On May 31, 2017, the Company entered into a share purchase agreement pursuant to which the Company acquired all of the outstanding shares of Pexcor Manufacturing Company Inc. and Heatlink Group Inc. (collectively, Heatlink Group) for approximately $17.2 million, net of working capital adjustments. The total purchase price consisted of $16.3 million in cash at closing and a contingent consideration arrangement which requires the Company to pay the former owners up to $2.2 million based on the EBITDA growth of the acquired business. Heatlink Group, based out of Calgary, Alberta, Canada, produces and sells a complete line of products for PEX plumbing and radiant systems. The business complements the Company’s existing businesses within the Piping Systems segment.

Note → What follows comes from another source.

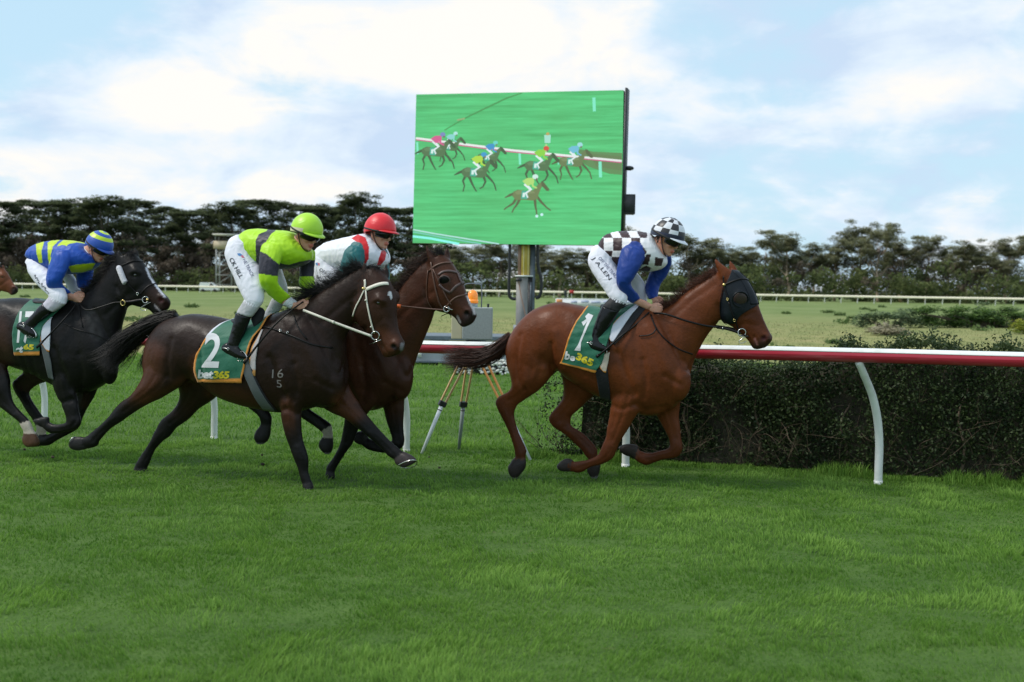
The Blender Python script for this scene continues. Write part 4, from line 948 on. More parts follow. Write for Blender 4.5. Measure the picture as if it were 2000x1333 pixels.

The fair value of the assets acquired totaled $9.9 million, consisting primarily of inventories of $4.6 million, accounts receivable of $2.8 million, property, plant, and equipment of $2.0 million, and other current assets of $0.5 million. The fair value of the liabilities assumed totaled $6.0 million, consisting primarily of accounts payable of $3.6 million, other current liabilities of $0.5 million, and deferred taxes of $1.9 million. Of the remaining purchase price, $13.3 million was allocated to non-deductible goodwill and intangible assets. The valuation of the business has been finalized. Changes to the purchase price allocation from the amounts presented in the Company’s 2017 Annual Report on Form 10-K included the valuation of the contingent consideration of $0.9 million and the recognition of a deferred tax liability of $1.9 million that resulted from a basis difference in the long-lived assets acquired. These changes resulted in an increase to goodwill.

Disposition

Mueller-Xingrong

On June 21, 2017, the Company entered into a definitive equity transfer agreement with Jiangsu Xingrong Hi-Tech Co. Ltd. and Jiangsu Baiyang Industries Co. Ltd. (Baiyang), together, the minority partners in Mueller-Xingrong (the Company’s Chinese joint venture), pursuant to which the Company sold its 50.5 percent equity interest in Mueller-Xingrong to Baiyang for approximately $18.3 million. Mueller-Xingrong manufactures engineered copper tube primarily for air-conditioning applications in China and was included in the Piping Systems segment. Mueller-Xingrong reported net sales of $67.3 million and net losses of $9 thousand in 2017. The carrying value of the assets disposed totaled $56.8 million, consisting primarily of accounts receivable, inventories, and long-lived assets. The carrying value of the liabilities disposed (consisting primarily of current debt and accounts payable), noncontrolling interest, and amounts recognized in accumulated other comprehensive income (AOCI) totaled $36.2 million. Since the disposal constituted a complete liquidation of the Company’s investment in a foreign entity, the Company removed from AOCI and recognized a cumulative translation gain of $3.8 million. As a result of the disposal, the Company recognized a net gain on the sale of this business of $1.6 million in the Condensed Consolidated Financial Statements for both the quarter and six months ended July 1, 2017.